Mundlos und Böhnhardt hatten sich nach einem Banküberfall am 4. November 2011 selbst getötet, um einer Verhaftung zu entgehen. Sie ist die einzige Überlebende der Gruppe, die 13 Jahre lang bombend und mordend durchs Land gezogen war. Ihr fielen neun Männer mit ausländischen Wurzeln und eine Polizistin aus Thüringen zum Opfer. Die Gruppe war umgeben von zahlreichen Helfern, etwa dem früheren NPD-Kader Ralf Wohlleben, der die Tatwaffe für neun der zehn NSU-Morde beschafft hatte. Auch seine Revision wurde verworfen, genauso wie die von Holger G., der dem Trio Reisepass und Führerschein zur Verfügung gestellt hatte.

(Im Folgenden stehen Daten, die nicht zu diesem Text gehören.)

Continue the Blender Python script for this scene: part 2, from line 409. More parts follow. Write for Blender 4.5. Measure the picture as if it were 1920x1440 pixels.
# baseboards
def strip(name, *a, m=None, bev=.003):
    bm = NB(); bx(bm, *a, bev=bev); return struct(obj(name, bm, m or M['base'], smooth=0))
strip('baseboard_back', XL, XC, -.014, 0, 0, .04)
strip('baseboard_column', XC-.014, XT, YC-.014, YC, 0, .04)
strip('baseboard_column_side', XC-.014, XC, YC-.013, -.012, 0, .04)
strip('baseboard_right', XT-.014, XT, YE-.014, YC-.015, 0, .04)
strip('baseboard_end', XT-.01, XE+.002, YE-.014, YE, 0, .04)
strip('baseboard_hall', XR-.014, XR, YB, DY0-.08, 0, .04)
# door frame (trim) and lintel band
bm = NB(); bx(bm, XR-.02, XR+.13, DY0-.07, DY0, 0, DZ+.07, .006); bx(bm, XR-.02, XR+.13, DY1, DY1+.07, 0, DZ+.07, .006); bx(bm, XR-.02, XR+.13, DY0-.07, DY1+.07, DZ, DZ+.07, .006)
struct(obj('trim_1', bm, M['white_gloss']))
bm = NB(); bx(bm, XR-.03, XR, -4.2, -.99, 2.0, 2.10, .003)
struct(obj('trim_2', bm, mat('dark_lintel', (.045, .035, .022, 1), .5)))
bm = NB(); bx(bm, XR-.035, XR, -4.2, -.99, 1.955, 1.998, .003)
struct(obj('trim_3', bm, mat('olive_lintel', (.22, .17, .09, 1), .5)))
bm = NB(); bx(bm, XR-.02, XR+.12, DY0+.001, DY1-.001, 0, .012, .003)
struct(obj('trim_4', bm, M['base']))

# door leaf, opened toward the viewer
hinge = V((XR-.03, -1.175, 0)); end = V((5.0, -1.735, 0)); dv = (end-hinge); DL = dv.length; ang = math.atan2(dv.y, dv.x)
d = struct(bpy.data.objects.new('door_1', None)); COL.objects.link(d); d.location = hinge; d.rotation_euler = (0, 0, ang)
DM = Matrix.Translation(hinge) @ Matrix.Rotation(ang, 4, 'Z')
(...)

Zschäpes Pflichtverteidiger Wolfgang Stahl erklärte der SZ, die Entscheidung wirke "bedauerlicherweise sehr ergebnisorientiert". Die Beiträge von Zschäpe hätten zwar der Terrorzelle geholfen, sie seien aber kein Beitrag zu den Morden gewesen. "Ich bin überzeugt davon, dass diese Entscheidung auf heftige Kritik in der Wissenschaft stoßen wird." Pflichtverteidiger Wolfgang Heer sagte, er könne die Entscheidung des BGH nicht nachvollziehen. Dass der BGH sechs ausführliche Verfahrensrügen ohne Begründung mit nur einem einzigen Satz verworfen habe, werde der besonderen Bedeutung dieses Verfahrens nicht gerecht. Zschäpes Wahlverteidiger Mathias Grasel erklärte, der BGH habe seine bisherige Linie zur Mittäterschaft verlassen und die Strafbarkeit der Mittäterschaft massiv ausgedehnt. Es seien reine Mutmaßungen, dass Zschäpe gemeinsam mit ihren Gefährten die Ausspähskizzen der Tatorte ausgewertet habe und bei den Entscheidungen der Männer dabei gewesen sei, wer angegriffen werden soll. Das werde von der Beweisaufnahme nicht gestützt. Grasel erklärte, er habe mehr Mut vom BGH erwartet, um dem Urteil und dem Druck der öffentlichen Meinung zu widersprechen.